Miles Davis’ First Recordings with the Kind of Blue Band Get a High-End Vinyl Release in December
“Classic” doesn’t mean what it used to—it mostly makes me think of Wendy’s hamburgers now—but it’s undeniable that Miles Davis’ Kind of Blue still fits any definition of the word. The 1959 Columbia record is basically the first album in the fledgeling jazzbo starter kit, right alongside Coltrane’s A Love Supreme. Both deserve the rep, of course—they’re unassailable pillars of the form by two of its true titans, and like all true masterpieces, they controversially helped reinvent their genre in new and exciting ways. And now fans of Miles and Kind of Blue can hear some of the groundwork that lead to that magnum opus on Birth of the Blue, the first standalone release of the Kind of Blue band’s first recording session from May, 1958. Birth of the Blue will be out on vinyl on Dec. 13 through Analogue Productions, a boutique label devoted to high-end reissues of classic albums remastered from the original master tapes.

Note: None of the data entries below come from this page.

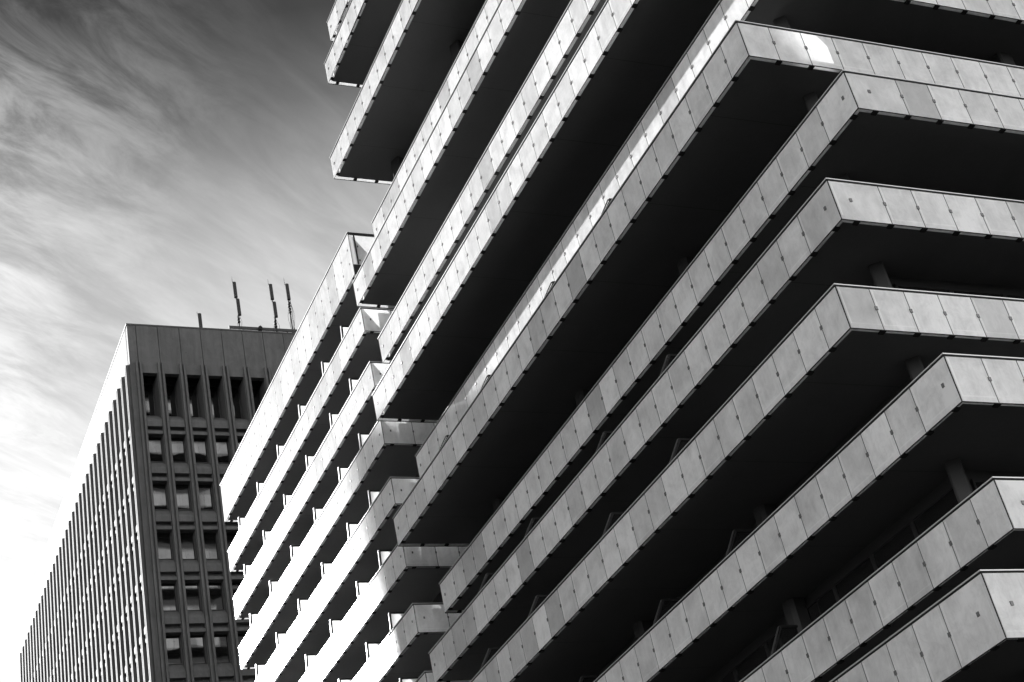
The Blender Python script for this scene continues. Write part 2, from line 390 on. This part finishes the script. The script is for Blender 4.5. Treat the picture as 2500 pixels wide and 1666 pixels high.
        for sxp in screens:
            zs = zt + 0.90; zf = zb + 0.25; yb = max(26.9, y + 1.9)
            yt = y + (0.56 if taper else 0.05)
            pane = [(y + 0.06, zf), (y + 0.06, zt - 0.05), (yt + 0.04, zs - 0.05), (yb, zs - 0.05), (yb, zf)]
            mb = MB(); mb.prism(pane, lambda p_, q_, w_: (w_, p_, q_), sxp - 0.008, sxp + 0.008, 0.95)
            sc = mb.build('privacy_screen', WINDARK if taper and zt < 28 else GLASS, slab, (sxp, y + 0.1, zf))  # sun-backlit screens get white panes, others dark: light put into the glass colour
            fb = MB()
            fb.prism([(y + 0.012, zt + 0.002), (y + 0.055, zt + 0.002), (yt + 0.045, zs), (yt, zs)], lambda p_, q_, w_: (w_, p_, q_), sxp - (0.014 if taper else 0.03), sxp + (0.014 if taper else 0.03))
            fb.build('front_edge', STEEL if taper else RAIL, sc, (sxp, y + 0.1, zt))
            fb = MB(); fb.box(sxp - 0.04, sxp + 0.04, yt + 0.047, yb, zs - 0.05, zs + 0.02)
            fb.prism([(y + 0.057, zt + 0.002), (y + 0.115, zt + 0.002), (yt + 0.105, zs - 0.051), (yt + 0.047, zs - 0.051)], lambda p_, q_, w_: (w_, p_, q_), sxp - 0.04, sxp + 0.04)
            fb.build('screen_frame', BLACK, sc, (sxp, yt, zs))
        return slab

# ---- near building: stepped balconies with a street corner
MW, MF = -26.95, 26.95                                             # its right wall and its front wall
near = thing('apartment_building', 'tall apartment block with staggered white glass balcony bands wrapping the near street corner', 'building', (-40, 35, GROUND))
NB = Building(near)
XL = -54.69; GX = -26.31; GY = 25.87
M = [  # y front, z of handrail, x right corner
    (24.33, 66.5, -24.8), (23.75, 63.5, -25.37), (24.33, 60.49, -24.8),
    (24.88, 57.5, -24.6), (24.33, 54.53, -24.8), (23.75, 48.40, -25.37), (25.27, 44.62, -23.84), (23.80, 41.05, -25.37), (24.54, 38.05, -24.3),
    (23.79, 35.05, -25.37), (25.27, 32.05, -24.97), (23.75, 29.05, -25.37), (25.27, 26.05, -23.84), (24.27, 23.05, -24.82),
    (23.76, 20.05, -25.34), (24.76, 17.05, -23.81), (25.29, 14.05, -24.31)]
SCR = (-34.43, -39.05, -45.07, -49.5)
for k in range(9):                                                 # the storeys above the picture, which the tower's windows mirror
    NB.balcony((24.33, 23.75, 25.27)[k % 3], 93.5 - 3 * k, XL, -25.0, 46.0, 46.0, GX, GY)
for i, (y, zt, xr) in enumerate(M):
    NB.balcony(y, zt, XL, xr, 40.0, 46.0, GX, GY, screens=SCR if i in (11, 13, 14, 15, 16) else ())
NB.balcony(24.27, 11.92, XL, -24.70, 40.0, 46.0, GX, GY, H=1.61)
NB.flush()
wl = MB(); wl.box(-53.4, MW - 0.05, MF + 0.05, 60, GROUND, 96)
wl.build('wall', WALLD, near, near.location)
lv = [zt - HS + 0.24 for (_, zt, _) in M] + [11.92 - 1.61 + 0.24]
so_ = [zt - HS + 0.035 for (_, zt, _) in M] + [11.92 - 1.61 + 0.035]
nw = 0
for i in range(9, 18):
    z0 = lv[i]; z1 = so_[i - 1] - 0.28
    xs = [MW - 0.25 - 1.9 * j for j in range(14)] if i >= 13 else []
    for x1, x0 in zip(xs, xs[1:]):
        fm = MB(); b = 0.07
        fm.box(x0, x0 + b, MF - 0.03, MF + 0.06, z0, z1); fm.box(x1 - b, x1, MF - 0.03, MF + 0.06, z0, z1)
        fm.box(x0 + b, x1 - b, MF - 0.03, MF + 0.06, z0, z0 + b); fm.box(x0 + b, x1 - b, MF - 0.03, MF + 0.06, z1 - b, z1)
        f = fm.build('window', FRAME, near, ((x0 + x1) / 2, MF, z0))
        pm = MB(); pm.box(x0 + b, x1 - b, MF + 0.005, MF + 0.03, z0 + b, z1 - b); pm.build('pane', WINDARK, f, ((x0 + x1) / 2, MF, z0)); nw += 1
    ys = [MF + 0.35 + 1.9 * j for j in range(5)]
    for y0, y1 in zip(ys, ys[1:]):
        fm = MB(); b = 0.07
        fm.box(MW - 0.06, MW + 0.03, y0, y0 + b, z0, z1); fm.box(MW - 0.06, MW + 0.03, y1 - b, y1, z0, z1)
        fm.box(MW - 0.06, MW + 0.03, y0 + b, y1 - b, z0, z0 + b); fm.box(MW - 0.06, MW + 0.03, y0 + b, y1 - b, z1 - b, z1)
        f = fm.build('window', FRAME, near, (MW, (y0 + y1) / 2, z0))
        pm = MB(); pm.box(MW - 0.03, MW - 0.005, y0 + b, y1 - b, z0 + b, z1 - b); pm.build('pane', WINDARK, f, (MW, (y0 + y1) / 2, z0)); nw += 1
def column(cx, cy, w, d, rot, z0, z1, parent, bev=0.05):
    pl = [(-w + bev, -d), (w - bev, -d), (w, -d + bev), (w, d - bev), (w - bev, d), (-w + bev, d), (-w, d - bev), (-w, -d + bev)]
    c, s_ = math.cos(rot), math.sin(rot)
    mb = MB(); mb.prism([(cx + p_ * c - q_ * s_, cy + p_ * s_ + q_ * c) for p_, q_ in pl], lambda p_, q_, w_: (p_, q_, w_), z0, z1)
    return mb.build('column', COLUMN, parent, (cx, cy, z0))
column(-26.70, 26.66, 0.20, 0.30, R(45), GROUND, 95, near)
for cx in (-34.6, -42.7, -50.8): column(cx, 26.75, 0.28, 0.30, 0, GROUND, 39.7, near, 0.12)
for cx in (-45.1, -53.0): column(cx, 26.45, 0.28, 0.30, R(20), 39.9, 95, near)
for cy in (35.0, 43.0): column(-26.7, cy, 0.30, 0.28, 0, GROUND, 95, near)

# ---- far wing: straight balcony bands running back to the tower
far = thing('balcony_wing', 'lower wing with sunlit white glass balcony bands converging towards the concrete tower', 'building', (-69, 35, GROUND))
FB = Building(far); FB.clip = (0.030, 0.045); FB.soffit = SOFFIT_FAR
LX0, LX1, LY = -81.54, -56.56, 24.77; LG = -57.92
LS = (-59.45, -62.6, -66.7, -70.8, -74.9, -79.0)
L0 = FB.balcony(LY, 45.44, LX0, LX1, 27.6, 26.17, LG, 26.24, H=2.47, tiers=2)
ef = MB(); xe = LX1 + 0.004
ef.box(xe, xe + 0.05, LY + 0.02, 26.2, 45.27, 45.405); ef.box(xe, xe + 0.05, LY + 0.255, LY + 0.315, 43.56, 45.268); ef.box(xe, xe + 0.05, LY + 0.02, 26.2, 42.97, 43.50); ef.box(xe, xe + 0.05, 26.14, 26.2, 43.502, 45.268)
ef.build('end_frame', BLACK, L0, (xe, LY, 43))
ef = MB(); ef.box(xe, xe + 0.03, LY + 0.05, LY + 0.20, 43.52, 45.26); ef.build('end_post', EDGE, L0, (xe, LY, 43.5))
for k in range(0, 11):
    FB.balcony(LY, 41.05 - 3 * k, LX0, LX1, 27.6, 30.0, LG, 26.24, screens=LS if k < 8 else (), taper=False)
FB.flush()
wl = MB(); wl.box(LX0 + 1.2, LX1 - 1.2, 27.3, 55, GROUND, 45.0); wl.build('wall', WALLD, far, far.location)

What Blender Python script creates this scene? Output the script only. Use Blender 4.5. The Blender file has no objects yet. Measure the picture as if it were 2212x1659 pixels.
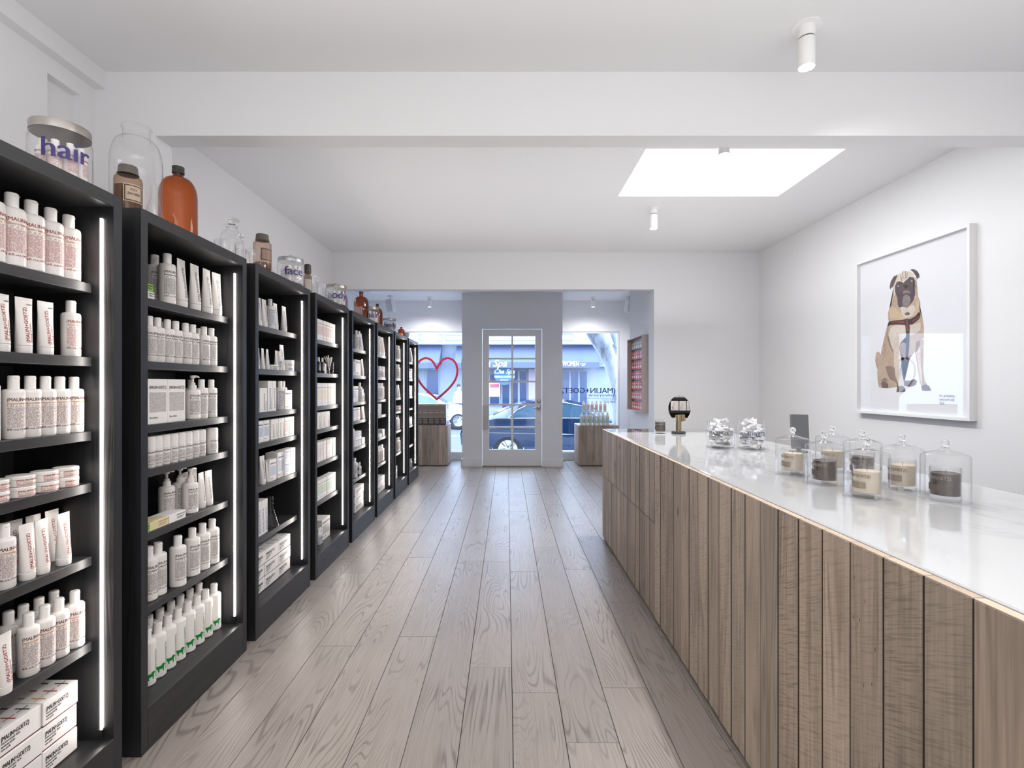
import bpy, bmesh, math, random
from mathutils import Vector, Matrix
R = random.Random(7)
S = bpy.context.scene
C = S.collection
PI = math.pi
# ---------------------------------------------------------------- camera, sky, exposure
F, CX, CY, H = 1090.0, 1095.0, 833.0, 1.40          # focal length, vanishing point (2212x1659) and eye height
cam = bpy.data.cameras.new('camera'); cam.sensor_width = 36; cam.lens = 36 * F / 2212
cam.shift_x = (1106 - CX) / 2212; cam.shift_y = (CY - 829.5) / 2212
cam.clip_start = .05
camo = bpy.data.objects.new('camera', cam); C.objects.link(camo)
camo.location = (0, 0, H); camo.rotation_euler = (PI / 2, 0, 0); S.camera = camo
W = bpy.data.worlds.new('sky'); S.world = W; W.use_nodes = True
W.node_tree.nodes['Background'].inputs[0].default_value = (.62, .76, 1, 1)
W.node_tree.nodes['Background'].inputs[1].default_value = 3.7
S.view_settings.view_transform = 'Standard'; S.view_settings.look = 'None'
S.view_settings.gamma = 1; S.view_settings.use_curve_mapping = False
S.view_settings.exposure = 1.42
cy = S.cycles
cy.use_denoising = True; cy.max_bounces = 10; cy.diffuse_bounces = 6; cy.glossy_bounces = 5
cy.transmission_bounces = 8; cy.transparent_max_bounces = 24; cy.caustics_reflective = False; cy.caustics_refractive = False
cy.sample_clamp_indirect = 8

def lamp(name, kind, loc, energy, color=(1, .95, .9), **k):
    l = bpy.data.lights.new(name, kind); l.energy = energy; l.color = color
    for a, v in k.items(): setattr(l, a, v)
    o = bpy.data.objects.new(name, l); C.objects.link(o); o.location = loc
    return o

# added fill: unseen soft lamps behind the viewer, one tilted up, one overhead
o = lamp('rear_fill', 'AREA', (.5, -1.3, 1.3), 9, (1, .985, .98), shape='RECTANGLE', size=4.2, size_y=2.0); o.rotation_euler = (PI / 2 + 1.2, 0, 0)
o = lamp('overhead_fill', 'AREA', (-.2, -.9, 2.97), 9, (1, .98, .965), shape='RECTANGLE', size=2.6, size_y=1.6)

o = lamp('ceiling_fill', 'AREA', (.4, 4.4, 2.1), 7.5, (1, .985, .985), shape='RECTANGLE', size=4.4, size_y=2.8); o.rotation_euler = (PI, 0, 0)  # unseen upward lamp added to lighten the far ceiling

o = lamp('ceiling_fill', 'AREA', (.4, .35, 1.9), 19, (1, .985, .98), shape='RECTANGLE', size=4.2, size_y=1.8); o.rotation_euler = (PI, 0, 0)  # second added upward lamp, for the ceiling before the beam
for x, y, e in ((.1, 6.9, 9), (-1.45, 8.85, 26), (1.5, 8.85, 20)): lamp('bay_fill', 'SPOT', (x, y, 2.85), e, (1, .97, .96), spot_size=math.radians(160), spot_blend=.9, shadow_soft_size=.05)  # unseen lamps without fixtures, added to brighten the window bay

def Y(px, x): return x * F / (px - CX)               # depth of a point at lateral x seen at column px
def Xp(px, y): return (px - CX) * y / F
def Zp(py, y): return H - (py - CY) * y / F

# ---------------------------------------------------------------- materials
class NT:
    def __init__(s, name):
        s.m = bpy.data.materials.new(name); s.m.use_nodes = True; s.t = s.m.node_tree
        s.b = s.t.nodes['Principled BSDF']; s.out = s.t.nodes['Material Output']
    def n(s, typ, props=None, **ins):
        q = s.t.nodes.new('ShaderNode' + typ)
        for a, v in (props or {}).items(): setattr(q, a, v)
        for a, v in ins.items():
            a = a[1:] if a[0] == '_' else a
            k = q.inputs[int(a)] if a.isdigit() else q.inputs[a.replace('_', ' ')]
            if isinstance(v, bpy.types.NodeSocket): s.t.links.new(v, k)
            else: k.default_value = v
        return q
    def math(s, op, a, b=0.0, c=0.0):
        return s.n('Math', dict(operation=op), _0=a, _1=b, _2=c).outputs[0]
    def mix(s, f, a, b, typ='MIX'):
        q = s.n('Mix', dict(data_type='RGBA', blend_type=typ))
        for i, v in ((0, f), (6, a), (7, b)):
            if isinstance(v, bpy.types.NodeSocket): s.t.links.new(v, q.inputs[i])
            elif i == 0: q.inputs[0].default_value = v
            else: q.inputs[i].default_value = (*v, 1) if len(v) == 3 else v
        return q.outputs[2]
    def ramp(s, f, *st):
        q = s.n('ValToRGB', _0=f); e = q.color_ramp.elements
        while len(e) < len(st): e.new(.5)
        for x, (p, v) in zip(e, st):
            x.position = p; x.color = (v, v, v, 1) if not isinstance(v, tuple) else (*v, 1)
        return q.outputs[0]
    def vmul(s, v, k): return s.n('VectorMath', dict(operation='MULTIPLY'), _0=v, _1=k).outputs[0]
    def vadd(s, v, k): return s.n('VectorMath', dict(operation='ADD'), _0=v, _1=k).outputs[0]
    def noise(s, v, scale, detail=2, rough=.5, dist=0):
        return s.n('TexNoise', Vector=v, Scale=scale, Detail=detail, Roughness=rough, Distortion=dist).outputs[0]
    def obj(s): return s.n('TexCoord').outputs['Object']
    def rand(s): return s.n('ObjectInfo').outputs['Random']
    def set(s, **k):
        for a, v in k.items():
            i = s.b.inputs[a.replace('_', ' ')]
            if isinstance(v, bpy.types.NodeSocket): s.t.links.new(v, i)
            else: i.default_value = (*v, 1) if isinstance(v, tuple) and len(v) == 3 else v
        return s
    def bump(s, h, strength=.3, dist=.002):
        s.set(Normal=s.n('Bump', Strength=strength, Distance=dist, Height=h).outputs[0])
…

Davis’ band on Kind of Blue was a murderer’s row of jazz legends. We’re talking John Coltrane, Cannonball Adderley, Bill Evans, Paul Chambers, and Jimmy Cobb, all alongside the most iconic trumpeter this side of Louis Armstrong. The four tracks on Birth of the Blue—“On Green Dolphin Street,” “Fran-Dance,” “Stella by Starlight,” and “Love for Sale”—find this sextet still sizing each other out, improvising in Columbia’s 30th Street studio en route to one of the signature records of the 20th century. They make up a crucial step between the bebop Davis was known for and the modal jazz explored on Kind of Blue, and although these tracks have been released before—three of them on the 1959 compilation Jazz Track, all four on 1974’s 1958 Miles, and subsequently on various box sets and compilations—this is the first time they’ve been packaged as a single LP of their own. And given Analogue Productions’ high standards, it’s entirely possible they’ve never sounded as good as they will on Birth of the Blue.
Birth of the Blue comes in a gatefold sleeve with liner notes from Ashley Kahn, who literally wrote the book on Kind of Blue. (Or at least a book, a little number called Kind of Blue: The Making of the Miles Davis Masterpiece.) And if you’re in New York City, you can get a preview with a listening session at All Blues on Wednesday, Dec. 4. There’ll also be a panel afterward, featuring Kahn discussing the album with Steve Berkowitz, an archivist of Davis’ work, and Chad Kassem, the founder and CEO of Acoustic Sounds.